* _Supplied records_
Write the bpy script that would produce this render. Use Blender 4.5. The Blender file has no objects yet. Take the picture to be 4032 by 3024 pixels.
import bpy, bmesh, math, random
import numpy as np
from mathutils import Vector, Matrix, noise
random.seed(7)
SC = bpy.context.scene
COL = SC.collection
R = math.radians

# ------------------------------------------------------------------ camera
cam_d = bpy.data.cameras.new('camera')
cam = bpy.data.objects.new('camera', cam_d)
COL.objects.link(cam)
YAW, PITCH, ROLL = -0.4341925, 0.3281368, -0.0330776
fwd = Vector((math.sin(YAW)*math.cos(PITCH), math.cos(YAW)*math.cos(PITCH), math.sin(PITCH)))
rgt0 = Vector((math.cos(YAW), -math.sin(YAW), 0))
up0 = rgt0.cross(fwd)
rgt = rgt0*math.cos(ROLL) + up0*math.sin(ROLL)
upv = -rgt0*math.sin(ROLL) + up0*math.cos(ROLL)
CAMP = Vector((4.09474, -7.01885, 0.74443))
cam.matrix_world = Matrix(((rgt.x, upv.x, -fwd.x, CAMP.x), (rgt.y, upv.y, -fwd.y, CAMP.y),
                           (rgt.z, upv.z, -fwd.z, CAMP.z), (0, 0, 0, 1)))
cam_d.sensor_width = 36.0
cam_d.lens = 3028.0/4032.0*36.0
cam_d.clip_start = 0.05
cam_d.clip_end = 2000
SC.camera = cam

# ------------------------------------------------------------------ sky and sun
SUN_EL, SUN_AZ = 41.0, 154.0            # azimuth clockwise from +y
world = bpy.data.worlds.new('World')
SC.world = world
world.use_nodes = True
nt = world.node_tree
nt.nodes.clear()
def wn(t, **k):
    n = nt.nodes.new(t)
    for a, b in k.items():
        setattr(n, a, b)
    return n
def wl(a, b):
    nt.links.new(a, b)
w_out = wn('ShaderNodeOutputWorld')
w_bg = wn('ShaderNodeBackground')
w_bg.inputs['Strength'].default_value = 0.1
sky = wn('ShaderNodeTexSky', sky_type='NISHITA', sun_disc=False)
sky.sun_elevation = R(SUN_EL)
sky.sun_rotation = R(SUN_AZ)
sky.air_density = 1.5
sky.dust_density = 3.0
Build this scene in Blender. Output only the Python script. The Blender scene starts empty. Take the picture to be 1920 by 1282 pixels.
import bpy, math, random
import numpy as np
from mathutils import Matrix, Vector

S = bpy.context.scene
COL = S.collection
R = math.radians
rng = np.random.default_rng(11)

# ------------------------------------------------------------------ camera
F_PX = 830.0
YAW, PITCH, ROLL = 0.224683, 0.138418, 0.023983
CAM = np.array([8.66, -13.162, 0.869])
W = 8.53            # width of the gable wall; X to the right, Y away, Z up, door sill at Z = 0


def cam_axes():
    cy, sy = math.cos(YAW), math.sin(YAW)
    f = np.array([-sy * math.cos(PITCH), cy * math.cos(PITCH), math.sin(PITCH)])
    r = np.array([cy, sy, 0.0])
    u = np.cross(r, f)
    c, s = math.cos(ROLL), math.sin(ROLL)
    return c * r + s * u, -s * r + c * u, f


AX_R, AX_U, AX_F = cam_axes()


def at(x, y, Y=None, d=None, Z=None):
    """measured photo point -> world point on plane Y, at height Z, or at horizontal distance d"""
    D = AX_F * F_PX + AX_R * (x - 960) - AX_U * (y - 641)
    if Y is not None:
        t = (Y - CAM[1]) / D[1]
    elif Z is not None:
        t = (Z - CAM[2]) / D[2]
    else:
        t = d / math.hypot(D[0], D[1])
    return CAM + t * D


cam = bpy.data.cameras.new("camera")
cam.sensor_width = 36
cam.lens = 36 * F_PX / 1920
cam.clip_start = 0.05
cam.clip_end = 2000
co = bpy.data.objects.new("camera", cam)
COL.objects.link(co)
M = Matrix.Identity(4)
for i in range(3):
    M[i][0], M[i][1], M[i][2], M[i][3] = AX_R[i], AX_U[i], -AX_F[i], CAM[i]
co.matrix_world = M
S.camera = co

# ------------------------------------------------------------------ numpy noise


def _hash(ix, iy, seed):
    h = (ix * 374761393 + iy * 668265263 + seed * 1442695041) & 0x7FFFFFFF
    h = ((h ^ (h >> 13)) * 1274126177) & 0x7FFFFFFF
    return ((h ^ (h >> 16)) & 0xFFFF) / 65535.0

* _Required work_
Without leaving anything out, quote all the data.

* _Written solution_
Write the bpy script that would produce this render. Use Blender 4.5. The Blender file has no objects yet. Take the picture to be 4032 by 3024 pixels.
import bpy, bmesh, math, random
import numpy as np
from mathutils import Vector, Matrix, noise
random.seed(7)
SC = bpy.context.scene
COL = SC.collection
R = math.radians

# ------------------------------------------------------------------ camera
cam_d = bpy.data.cameras.new('camera')
cam = bpy.data.objects.new('camera', cam_d)
COL.objects.link(cam)
YAW, PITCH, ROLL = -0.4341925, 0.3281368, -0.0330776
fwd = Vector((math.sin(YAW)*math.cos(PITCH), math.cos(YAW)*math.cos(PITCH), math.sin(PITCH)))
rgt0 = Vector((math.cos(YAW), -math.sin(YAW), 0))
up0 = rgt0.cross(fwd)
rgt = rgt0*math.cos(ROLL) + up0*math.sin(ROLL)
upv = -rgt0*math.sin(ROLL) + up0*math.cos(ROLL)
CAMP = Vector((4.09474, -7.01885, 0.74443))
cam.matrix_world = Matrix(((rgt.x, upv.x, -fwd.x, CAMP.x), (rgt.y, upv.y, -fwd.y, CAMP.y),
                           (rgt.z, upv.z, -fwd.z, CAMP.z), (0, 0, 0, 1)))
cam_d.sensor_width = 36.0
cam_d.lens = 3028.0/4032.0*36.0
cam_d.clip_start = 0.05
cam_d.clip_end = 2000
SC.camera = cam

# ------------------------------------------------------------------ sky and sun
SUN_EL, SUN_AZ = 41.0, 154.0            # azimuth clockwise from +y
world = bpy.data.worlds.new('World')
SC.world = world
world.use_nodes = True
nt = world.node_tree
nt.nodes.clear()
def wn(t, **k):
    n = nt.nodes.new(t)
    for a, b in k.items():
        setattr(n, a, b)
    return n
def wl(a, b):
    nt.links.new(a, b)
w_out = wn('ShaderNodeOutputWorld')
w_bg = wn('ShaderNodeBackground')
w_bg.inputs['Strength'].default_value = 0.1
sky = wn('ShaderNodeTexSky', sky_type='NISHITA', sun_disc=False)
sky.sun_elevation = R(SUN_EL)
sky.sun_rotation = R(SUN_AZ)
sky.air_density = 1.5
sky.dust_density = 3.0
Build this scene in Blender. Output only the Python script. The Blender scene starts empty. Take the picture to be 1920 by 1282 pixels.
import bpy, math, random
import numpy as np
from mathutils import Matrix, Vector

S = bpy.context.scene
COL = S.collection
R = math.radians
rng = np.random.default_rng(11)

# ------------------------------------------------------------------ camera
F_PX = 830.0
YAW, PITCH, ROLL = 0.224683, 0.138418, 0.023983
CAM = np.array([8.66, -13.162, 0.869])
W = 8.53            # width of the gable wall; X to the right, Y away, Z up, door sill at Z = 0


def cam_axes():
    cy, sy = math.cos(YAW), math.sin(YAW)
    f = np.array([-sy * math.cos(PITCH), cy * math.cos(PITCH), math.sin(PITCH)])
    r = np.array([cy, sy, 0.0])
    u = np.cross(r, f)
    c, s = math.cos(ROLL), math.sin(ROLL)
    return c * r + s * u, -s * r + c * u, f


AX_R, AX_U, AX_F = cam_axes()


def at(x, y, Y=None, d=None, Z=None):
    """measured photo point -> world point on plane Y, at height Z, or at horizontal distance d"""
    D = AX_F * F_PX + AX_R * (x - 960) - AX_U * (y - 641)
    if Y is not None:
        t = (Y - CAM[1]) / D[1]
    elif Z is not None:
        t = (Z - CAM[2]) / D[2]
    else:
        t = d / math.hypot(D[0], D[1])
    return CAM + t * D


cam = bpy.data.cameras.new("camera")
cam.sensor_width = 36
cam.lens = 36 * F_PX / 1920
cam.clip_start = 0.05
cam.clip_end = 2000
co = bpy.data.objects.new("camera", cam)
COL.objects.link(co)
M = Matrix.Identity(4)
for i in range(3):
    M[i][0], M[i][1], M[i][2], M[i][3] = AX_R[i], AX_U[i], -AX_F[i], CAM[i]
co.matrix_world = M
S.camera = co

# ------------------------------------------------------------------ numpy noise


def _hash(ix, iy, seed):
    h = (ix * 374761393 + iy * 668265263 + seed * 1442695041) & 0x7FFFFFFF
    h = ((h ^ (h >> 13)) * 1274126177) & 0x7FFFFFFF
    return ((h ^ (h >> 16)) & 0xFFFF) / 65535.0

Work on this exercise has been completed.